ちょっと朽ち気味ではあるが、木のベンチがあったため休憩していると、ここでもうさぎ登場。
\ エサくれ /
しばし眺めていると、ぴょこんとワタクシ二等兵の隣にやって来た。
ああ~!かわいいんじゃぁーーー!!!
カワイイうさぎに元気をもらい、行動再開!
島南部のリゾート・レクリエーション施設が集まる区域へと下って行きます。
眼下に見える、リゾート施設。
はしゃぐ声がここまで聞こえてきますが、かつてはこの区域こそが ”毒ガス製造工場” (当時は工室)があった場所です。
《退避壕跡》
偵察する予定は無かったが、偶然発見。
ガイド・地図には載っていませんが、調べたところ従業員のための退避壕らしいです。
《野ざらしタンク跡》
こちらも山の中に、突然姿を見せます。
台座は全部で32個あります。
8個のタンク、全部で400t の毒ガスが貯蔵されていました。
そしてやっと下界に到着。
ちなみにここの広場も、かつて「
A2工室」と呼ばれたドイツ式イペリットガス製造工場や、製品倉庫があった場所です。
《休暇島 大久野島》
現在は多数の観光客が出入りするこの場所。
当時は「
A3工室」と呼ばれた工場が建ち、そこでは ”死の露” と呼ばれ、強力な毒性を持つルイサイトを製造していました。

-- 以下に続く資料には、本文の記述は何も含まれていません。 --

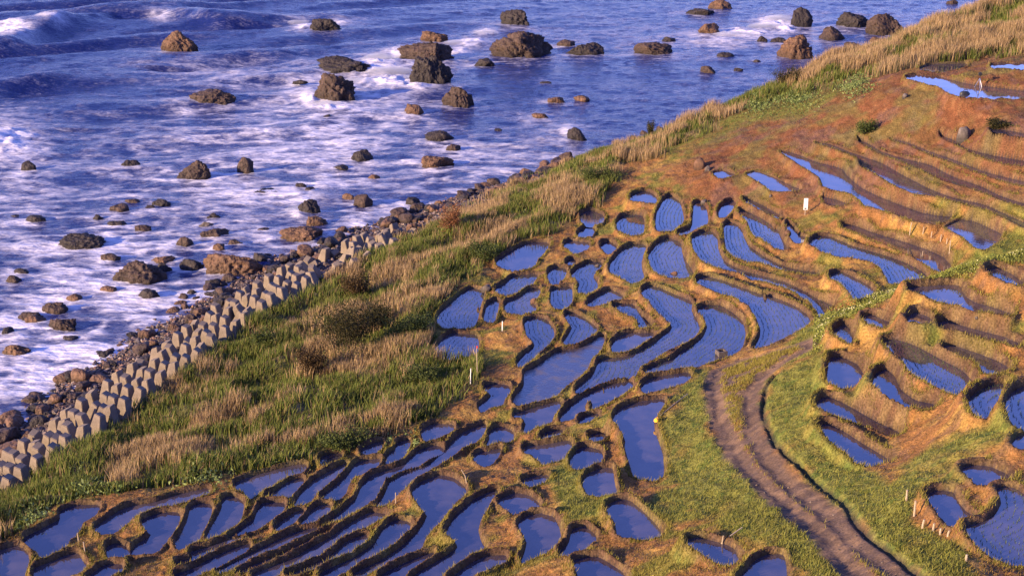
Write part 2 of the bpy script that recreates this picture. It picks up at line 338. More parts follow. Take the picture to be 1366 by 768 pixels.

作業はかなりの危険を伴うため、ここで働く工員の給与を、6割加給したとの記録があるほど。
《検査工室跡》
毒ガスの濃度含有試験などをしていた場所。
《研究室跡》
毒ガス工場時代に使用されていた建物では、発電場に次ぎ大きなもので、重要な遺跡です。
ここは毒ガス製品の管理や機密書類の保管、さらにはイペリットの試験薬をつくるなど毒ガスの検査などをしており、陸軍造兵廠の研究室も置かれていました。
先ほどの休暇村施設の辺りから急に人が増え始め、それと同調するようにしばらく見かけなかった、うさぎ達も増え始めた。
それば同時に、大久野島での偵察活動の終わりを迎える事を意味する。
木陰でチルっているうさぎを見て、偵察の疲れを癒しつつ、島を離れることにした。
後で知ったのですが、この大久野島で毒ガスが製造されていた事、化学染があった実態はひた隠しにされ、何と1984年に報道がされるまで、ほとんど世間に知られていませんでした。
周囲4kmの小さな土地に、光と影を抱いた大久野島。
学校の教科書では決して語られる事のない事実が、この大久野島にはあるのをこの目で確認した上で、大久野島 偵察活動を終えたいと思います。